Aim of the task
From the listing below, restate word for word the lines from the line containing "Write a Blender" down through the line containing "return (f(r), f(g), f(b), 1)". Exclude pictures.

Data to process
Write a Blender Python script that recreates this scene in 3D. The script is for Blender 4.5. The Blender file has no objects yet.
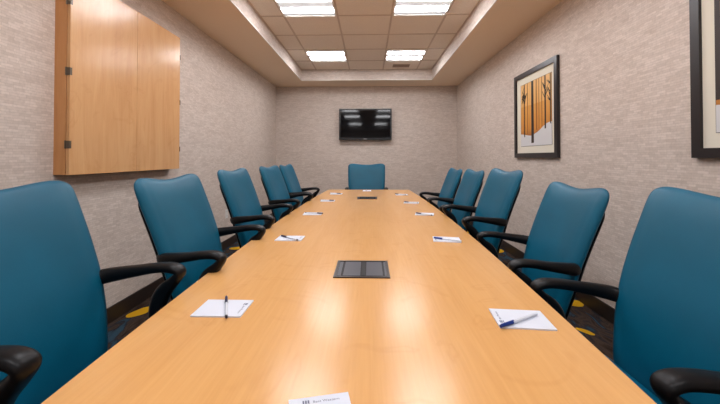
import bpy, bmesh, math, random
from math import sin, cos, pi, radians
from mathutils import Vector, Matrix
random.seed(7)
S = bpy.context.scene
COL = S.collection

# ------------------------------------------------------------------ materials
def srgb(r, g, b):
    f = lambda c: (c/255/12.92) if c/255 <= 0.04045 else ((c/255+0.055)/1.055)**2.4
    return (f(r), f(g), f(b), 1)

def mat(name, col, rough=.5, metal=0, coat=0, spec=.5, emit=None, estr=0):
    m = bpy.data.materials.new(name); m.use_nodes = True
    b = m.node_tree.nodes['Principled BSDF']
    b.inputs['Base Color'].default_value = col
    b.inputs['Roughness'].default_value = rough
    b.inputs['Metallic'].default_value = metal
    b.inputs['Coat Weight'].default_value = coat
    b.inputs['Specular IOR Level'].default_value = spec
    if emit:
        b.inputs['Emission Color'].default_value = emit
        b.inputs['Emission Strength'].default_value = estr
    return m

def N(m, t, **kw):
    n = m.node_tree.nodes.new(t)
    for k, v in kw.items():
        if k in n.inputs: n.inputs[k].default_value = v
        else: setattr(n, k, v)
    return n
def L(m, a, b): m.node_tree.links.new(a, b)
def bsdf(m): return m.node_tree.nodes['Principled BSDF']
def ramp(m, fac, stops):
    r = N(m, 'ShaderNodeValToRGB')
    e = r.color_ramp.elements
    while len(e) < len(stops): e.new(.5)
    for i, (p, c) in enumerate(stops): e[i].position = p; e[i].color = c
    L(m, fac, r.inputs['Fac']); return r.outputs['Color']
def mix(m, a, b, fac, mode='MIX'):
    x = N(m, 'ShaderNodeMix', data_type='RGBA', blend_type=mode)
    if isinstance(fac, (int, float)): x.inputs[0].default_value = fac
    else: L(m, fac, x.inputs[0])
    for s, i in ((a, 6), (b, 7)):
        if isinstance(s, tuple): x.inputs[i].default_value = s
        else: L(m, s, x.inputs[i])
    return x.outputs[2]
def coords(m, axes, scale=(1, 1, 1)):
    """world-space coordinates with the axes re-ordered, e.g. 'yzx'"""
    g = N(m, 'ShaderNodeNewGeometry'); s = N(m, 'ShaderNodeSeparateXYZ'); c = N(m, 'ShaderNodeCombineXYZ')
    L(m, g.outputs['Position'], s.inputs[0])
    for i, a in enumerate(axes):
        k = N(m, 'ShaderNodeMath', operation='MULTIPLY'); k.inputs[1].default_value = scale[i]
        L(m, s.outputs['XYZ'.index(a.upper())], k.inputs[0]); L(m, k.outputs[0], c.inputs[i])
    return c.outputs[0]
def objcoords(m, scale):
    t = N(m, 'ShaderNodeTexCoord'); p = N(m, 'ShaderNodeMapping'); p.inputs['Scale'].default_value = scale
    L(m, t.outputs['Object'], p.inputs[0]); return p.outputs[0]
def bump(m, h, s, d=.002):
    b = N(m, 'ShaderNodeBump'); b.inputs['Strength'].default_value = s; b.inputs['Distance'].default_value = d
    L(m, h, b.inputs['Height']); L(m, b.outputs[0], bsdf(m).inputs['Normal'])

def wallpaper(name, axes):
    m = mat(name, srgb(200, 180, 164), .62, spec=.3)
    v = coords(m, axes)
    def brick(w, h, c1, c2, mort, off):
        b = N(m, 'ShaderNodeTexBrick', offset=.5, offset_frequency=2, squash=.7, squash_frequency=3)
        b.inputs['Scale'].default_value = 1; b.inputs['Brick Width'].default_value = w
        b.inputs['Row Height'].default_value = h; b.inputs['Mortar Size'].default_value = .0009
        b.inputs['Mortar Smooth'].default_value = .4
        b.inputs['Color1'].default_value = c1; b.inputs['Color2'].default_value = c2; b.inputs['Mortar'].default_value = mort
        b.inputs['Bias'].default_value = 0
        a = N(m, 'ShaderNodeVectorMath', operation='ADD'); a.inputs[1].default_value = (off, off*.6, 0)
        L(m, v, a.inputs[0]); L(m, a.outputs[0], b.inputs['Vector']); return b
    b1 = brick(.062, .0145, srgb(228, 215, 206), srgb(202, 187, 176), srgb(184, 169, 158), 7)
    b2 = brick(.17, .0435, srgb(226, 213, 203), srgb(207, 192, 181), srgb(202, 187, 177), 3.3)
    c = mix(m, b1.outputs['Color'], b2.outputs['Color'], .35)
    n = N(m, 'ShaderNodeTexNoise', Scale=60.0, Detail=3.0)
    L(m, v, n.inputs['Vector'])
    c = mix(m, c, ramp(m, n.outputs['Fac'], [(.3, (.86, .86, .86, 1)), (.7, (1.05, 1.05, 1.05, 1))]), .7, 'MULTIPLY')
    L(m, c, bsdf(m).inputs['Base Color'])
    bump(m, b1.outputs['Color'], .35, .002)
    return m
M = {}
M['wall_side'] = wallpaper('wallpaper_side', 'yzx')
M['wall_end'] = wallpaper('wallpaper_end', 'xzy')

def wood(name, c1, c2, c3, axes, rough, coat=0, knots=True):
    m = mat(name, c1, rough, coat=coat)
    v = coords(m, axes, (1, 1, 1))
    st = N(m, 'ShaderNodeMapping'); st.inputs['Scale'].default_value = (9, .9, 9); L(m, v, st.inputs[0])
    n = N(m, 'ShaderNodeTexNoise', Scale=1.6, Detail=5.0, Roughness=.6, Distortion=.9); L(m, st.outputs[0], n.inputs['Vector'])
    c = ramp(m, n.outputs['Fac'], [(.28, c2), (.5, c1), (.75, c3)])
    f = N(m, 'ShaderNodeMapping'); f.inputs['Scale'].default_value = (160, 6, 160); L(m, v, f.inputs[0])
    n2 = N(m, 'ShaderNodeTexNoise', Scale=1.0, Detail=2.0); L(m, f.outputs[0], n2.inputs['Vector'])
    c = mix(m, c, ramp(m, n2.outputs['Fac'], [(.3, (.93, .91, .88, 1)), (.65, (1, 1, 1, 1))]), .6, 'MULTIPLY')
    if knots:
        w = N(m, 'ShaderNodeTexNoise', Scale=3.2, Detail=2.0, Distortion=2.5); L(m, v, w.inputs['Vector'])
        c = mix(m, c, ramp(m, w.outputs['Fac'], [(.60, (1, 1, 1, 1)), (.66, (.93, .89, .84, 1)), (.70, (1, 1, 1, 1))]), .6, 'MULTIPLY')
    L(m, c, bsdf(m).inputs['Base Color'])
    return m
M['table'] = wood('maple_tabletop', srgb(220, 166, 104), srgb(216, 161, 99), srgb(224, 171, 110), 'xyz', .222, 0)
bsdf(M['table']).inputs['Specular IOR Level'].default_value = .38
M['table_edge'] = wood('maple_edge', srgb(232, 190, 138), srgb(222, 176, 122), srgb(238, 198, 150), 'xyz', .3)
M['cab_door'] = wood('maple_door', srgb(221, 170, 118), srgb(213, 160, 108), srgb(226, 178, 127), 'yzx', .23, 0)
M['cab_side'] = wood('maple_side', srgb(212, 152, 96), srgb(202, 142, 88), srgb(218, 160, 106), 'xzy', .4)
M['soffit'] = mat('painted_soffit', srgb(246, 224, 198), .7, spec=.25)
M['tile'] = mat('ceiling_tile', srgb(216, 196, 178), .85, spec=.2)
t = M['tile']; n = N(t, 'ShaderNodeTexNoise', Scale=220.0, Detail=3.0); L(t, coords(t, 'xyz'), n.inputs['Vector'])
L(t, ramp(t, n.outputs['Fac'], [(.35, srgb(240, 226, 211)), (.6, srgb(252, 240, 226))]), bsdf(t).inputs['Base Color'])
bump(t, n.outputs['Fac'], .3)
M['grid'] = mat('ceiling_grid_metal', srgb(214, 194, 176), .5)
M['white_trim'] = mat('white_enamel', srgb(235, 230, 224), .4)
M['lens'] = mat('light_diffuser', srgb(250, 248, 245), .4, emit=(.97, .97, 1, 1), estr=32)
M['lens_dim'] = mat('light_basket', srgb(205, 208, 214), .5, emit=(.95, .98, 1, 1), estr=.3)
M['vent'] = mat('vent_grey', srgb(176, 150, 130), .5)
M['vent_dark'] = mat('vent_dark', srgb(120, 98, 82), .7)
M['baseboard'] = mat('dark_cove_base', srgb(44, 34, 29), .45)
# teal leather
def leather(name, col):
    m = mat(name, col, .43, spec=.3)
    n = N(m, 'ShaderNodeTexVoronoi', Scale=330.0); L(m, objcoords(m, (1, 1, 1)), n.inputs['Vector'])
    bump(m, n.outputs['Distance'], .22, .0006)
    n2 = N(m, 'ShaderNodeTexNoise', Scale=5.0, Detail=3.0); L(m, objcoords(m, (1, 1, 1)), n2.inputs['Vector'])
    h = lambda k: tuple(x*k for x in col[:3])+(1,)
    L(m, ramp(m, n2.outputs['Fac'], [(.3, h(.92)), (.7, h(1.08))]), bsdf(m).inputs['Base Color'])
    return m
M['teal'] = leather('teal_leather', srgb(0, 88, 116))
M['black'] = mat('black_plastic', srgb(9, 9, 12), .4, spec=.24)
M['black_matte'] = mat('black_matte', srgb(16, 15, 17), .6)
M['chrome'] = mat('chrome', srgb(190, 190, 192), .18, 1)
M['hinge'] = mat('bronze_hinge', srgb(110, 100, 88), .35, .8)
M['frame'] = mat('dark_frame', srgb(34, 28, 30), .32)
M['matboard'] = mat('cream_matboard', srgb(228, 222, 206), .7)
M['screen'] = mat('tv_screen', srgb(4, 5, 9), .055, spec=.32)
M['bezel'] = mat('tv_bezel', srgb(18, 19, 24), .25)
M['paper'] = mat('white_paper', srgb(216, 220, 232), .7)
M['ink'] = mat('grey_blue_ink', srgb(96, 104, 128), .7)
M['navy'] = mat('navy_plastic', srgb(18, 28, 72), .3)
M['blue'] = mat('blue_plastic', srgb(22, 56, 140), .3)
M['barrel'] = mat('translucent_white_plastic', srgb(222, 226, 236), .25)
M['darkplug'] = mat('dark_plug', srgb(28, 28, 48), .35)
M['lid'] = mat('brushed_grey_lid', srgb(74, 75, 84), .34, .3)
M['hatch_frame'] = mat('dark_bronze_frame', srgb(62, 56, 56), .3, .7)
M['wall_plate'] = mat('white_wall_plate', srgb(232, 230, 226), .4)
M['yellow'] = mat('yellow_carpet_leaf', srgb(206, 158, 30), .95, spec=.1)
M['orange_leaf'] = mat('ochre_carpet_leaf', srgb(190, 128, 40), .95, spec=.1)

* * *

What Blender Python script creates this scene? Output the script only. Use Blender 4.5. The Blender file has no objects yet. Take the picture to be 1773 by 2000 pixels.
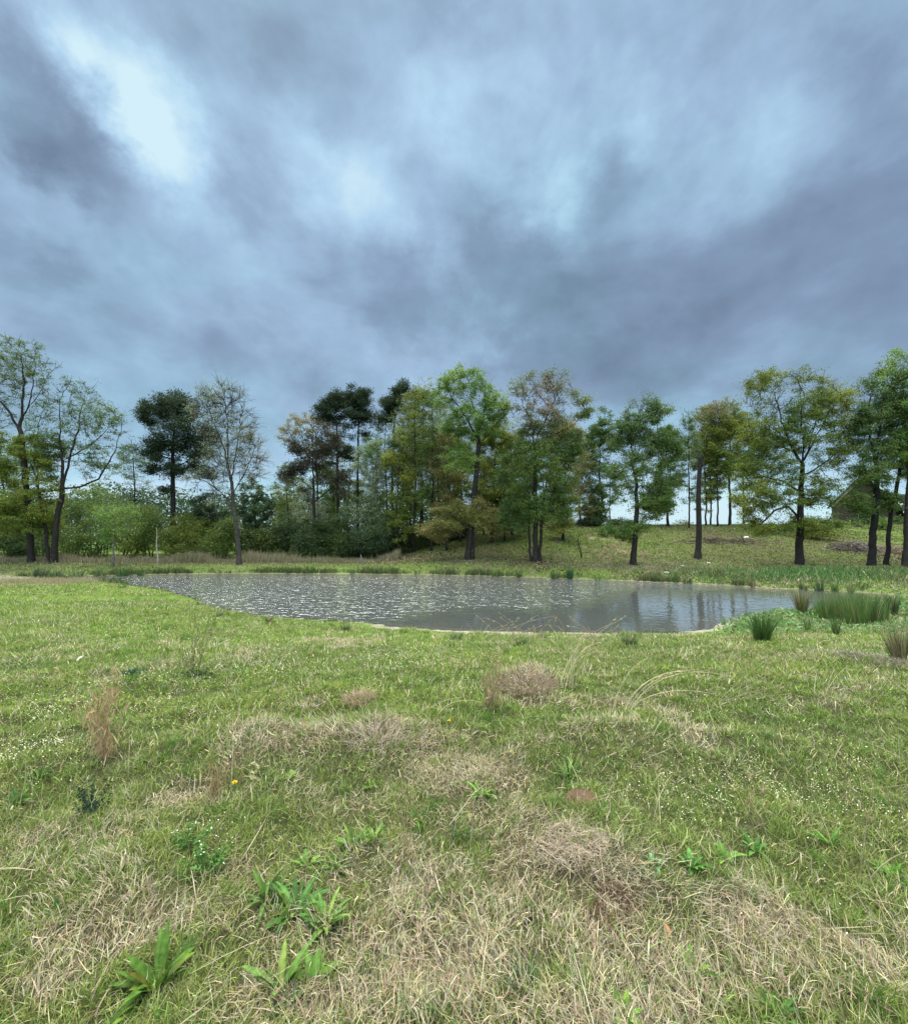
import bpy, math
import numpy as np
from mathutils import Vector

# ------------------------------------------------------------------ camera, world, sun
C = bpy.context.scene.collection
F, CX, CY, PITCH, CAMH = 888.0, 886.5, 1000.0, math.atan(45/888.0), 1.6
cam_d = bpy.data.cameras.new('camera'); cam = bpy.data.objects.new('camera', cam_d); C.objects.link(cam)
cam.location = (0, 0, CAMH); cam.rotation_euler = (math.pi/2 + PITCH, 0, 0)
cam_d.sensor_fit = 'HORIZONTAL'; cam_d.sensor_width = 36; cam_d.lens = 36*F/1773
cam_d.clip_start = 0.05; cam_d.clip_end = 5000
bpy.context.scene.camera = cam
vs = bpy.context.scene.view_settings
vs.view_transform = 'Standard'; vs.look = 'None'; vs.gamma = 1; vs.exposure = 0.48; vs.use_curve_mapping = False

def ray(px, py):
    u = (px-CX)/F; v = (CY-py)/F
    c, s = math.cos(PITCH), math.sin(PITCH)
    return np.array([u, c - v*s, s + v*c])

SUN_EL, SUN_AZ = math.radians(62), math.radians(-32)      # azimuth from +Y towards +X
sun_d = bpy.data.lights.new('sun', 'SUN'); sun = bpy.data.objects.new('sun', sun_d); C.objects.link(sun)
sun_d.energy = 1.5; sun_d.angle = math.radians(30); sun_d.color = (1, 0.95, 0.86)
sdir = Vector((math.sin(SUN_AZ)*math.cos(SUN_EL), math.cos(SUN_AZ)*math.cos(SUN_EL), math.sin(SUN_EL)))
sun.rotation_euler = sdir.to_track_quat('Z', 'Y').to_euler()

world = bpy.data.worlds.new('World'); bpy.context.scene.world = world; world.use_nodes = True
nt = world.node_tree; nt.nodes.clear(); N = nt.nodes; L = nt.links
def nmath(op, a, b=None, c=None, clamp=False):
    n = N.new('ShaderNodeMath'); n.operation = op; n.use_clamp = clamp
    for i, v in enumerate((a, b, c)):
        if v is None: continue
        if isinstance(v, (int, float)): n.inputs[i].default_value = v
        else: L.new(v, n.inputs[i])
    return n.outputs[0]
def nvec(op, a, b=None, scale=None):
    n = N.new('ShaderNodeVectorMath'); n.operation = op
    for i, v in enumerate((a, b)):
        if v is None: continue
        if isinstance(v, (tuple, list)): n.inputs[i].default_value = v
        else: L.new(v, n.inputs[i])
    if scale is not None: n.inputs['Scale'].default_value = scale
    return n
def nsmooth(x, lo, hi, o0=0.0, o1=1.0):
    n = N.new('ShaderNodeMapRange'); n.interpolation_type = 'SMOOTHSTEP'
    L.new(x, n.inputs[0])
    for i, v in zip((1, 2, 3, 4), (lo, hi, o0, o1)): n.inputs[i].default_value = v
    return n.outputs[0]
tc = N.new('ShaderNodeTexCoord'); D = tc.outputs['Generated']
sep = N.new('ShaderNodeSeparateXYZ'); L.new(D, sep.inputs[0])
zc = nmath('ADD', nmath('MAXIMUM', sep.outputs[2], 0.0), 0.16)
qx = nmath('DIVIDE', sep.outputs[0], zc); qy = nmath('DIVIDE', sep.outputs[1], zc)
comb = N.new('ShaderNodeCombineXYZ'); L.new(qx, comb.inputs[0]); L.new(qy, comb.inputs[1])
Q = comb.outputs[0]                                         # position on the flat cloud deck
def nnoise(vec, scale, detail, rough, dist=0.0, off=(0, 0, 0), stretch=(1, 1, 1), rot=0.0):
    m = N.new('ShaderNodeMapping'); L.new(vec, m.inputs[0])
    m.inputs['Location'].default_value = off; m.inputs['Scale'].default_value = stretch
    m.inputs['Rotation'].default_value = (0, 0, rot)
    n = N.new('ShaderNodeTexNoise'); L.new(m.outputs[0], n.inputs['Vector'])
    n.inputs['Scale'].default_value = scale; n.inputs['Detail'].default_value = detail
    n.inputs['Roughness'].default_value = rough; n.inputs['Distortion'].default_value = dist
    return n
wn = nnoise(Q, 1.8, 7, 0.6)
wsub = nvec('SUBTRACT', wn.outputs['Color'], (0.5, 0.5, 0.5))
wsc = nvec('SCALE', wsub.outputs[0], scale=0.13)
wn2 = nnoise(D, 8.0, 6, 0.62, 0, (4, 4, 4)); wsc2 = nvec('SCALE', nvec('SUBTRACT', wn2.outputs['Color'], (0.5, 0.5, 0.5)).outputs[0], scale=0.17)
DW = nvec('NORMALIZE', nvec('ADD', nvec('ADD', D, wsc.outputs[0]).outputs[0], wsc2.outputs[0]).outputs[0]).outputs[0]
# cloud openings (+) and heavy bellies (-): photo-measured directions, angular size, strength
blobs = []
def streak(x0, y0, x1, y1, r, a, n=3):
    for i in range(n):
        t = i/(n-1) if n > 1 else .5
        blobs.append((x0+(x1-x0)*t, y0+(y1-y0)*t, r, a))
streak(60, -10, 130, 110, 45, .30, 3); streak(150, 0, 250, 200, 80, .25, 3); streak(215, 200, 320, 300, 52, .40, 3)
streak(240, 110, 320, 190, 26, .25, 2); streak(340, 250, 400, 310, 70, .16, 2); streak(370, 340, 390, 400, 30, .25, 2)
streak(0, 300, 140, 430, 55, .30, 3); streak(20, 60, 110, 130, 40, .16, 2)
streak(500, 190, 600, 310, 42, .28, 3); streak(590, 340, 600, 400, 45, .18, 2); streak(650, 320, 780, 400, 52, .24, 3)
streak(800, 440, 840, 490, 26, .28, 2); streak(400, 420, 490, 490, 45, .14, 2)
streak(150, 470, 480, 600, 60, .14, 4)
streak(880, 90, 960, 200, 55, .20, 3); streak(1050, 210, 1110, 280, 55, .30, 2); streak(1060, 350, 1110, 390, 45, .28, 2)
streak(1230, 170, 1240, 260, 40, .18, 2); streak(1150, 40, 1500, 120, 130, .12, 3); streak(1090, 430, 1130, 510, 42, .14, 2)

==

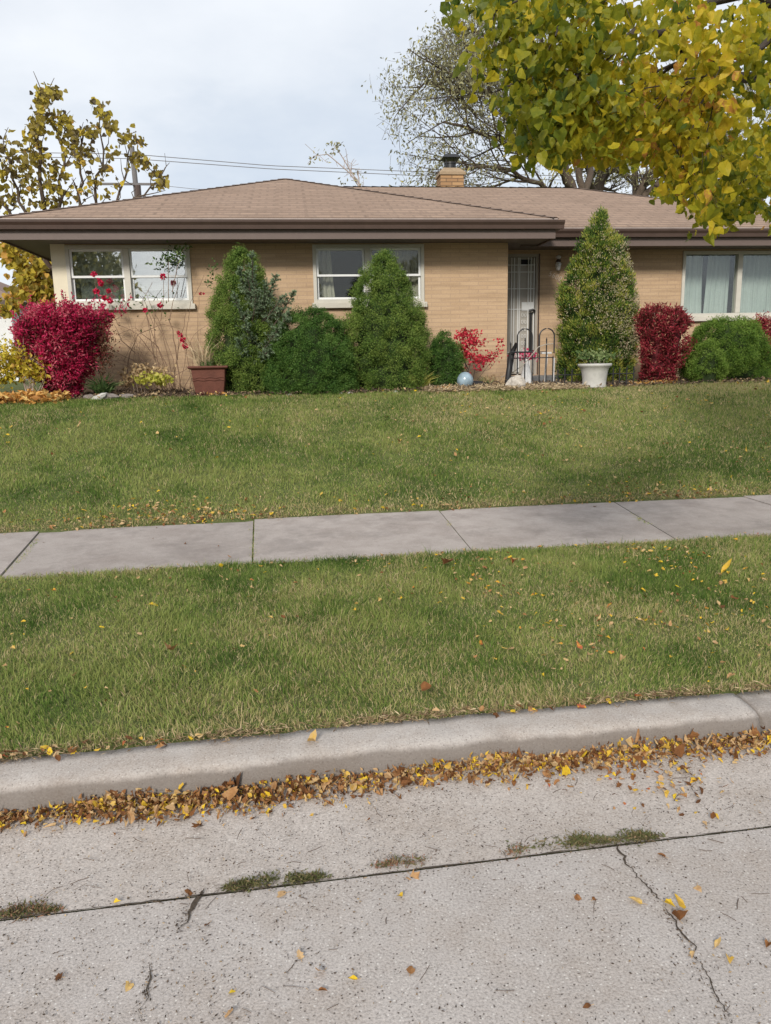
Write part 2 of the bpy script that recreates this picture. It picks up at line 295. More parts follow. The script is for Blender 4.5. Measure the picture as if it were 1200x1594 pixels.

Result of this task
Write a Blender Python script that recreates this scene in 3D. The script is for Blender 4.5. The Blender file has no objects yet.
import bpy, bmesh, math, random
from math import sin, cos, pi, radians
from mathutils import Vector, Matrix
random.seed(7)
S = bpy.context.scene
COL = S.collection

# ------------------------------------------------------------------ materials
def srgb(r, g, b):
    f = lambda c: (c/255/12.92) if c/255 <= 0.04045 else ((c/255+0.055)/1.055)**2.4
    return (f(r), f(g), f(b), 1)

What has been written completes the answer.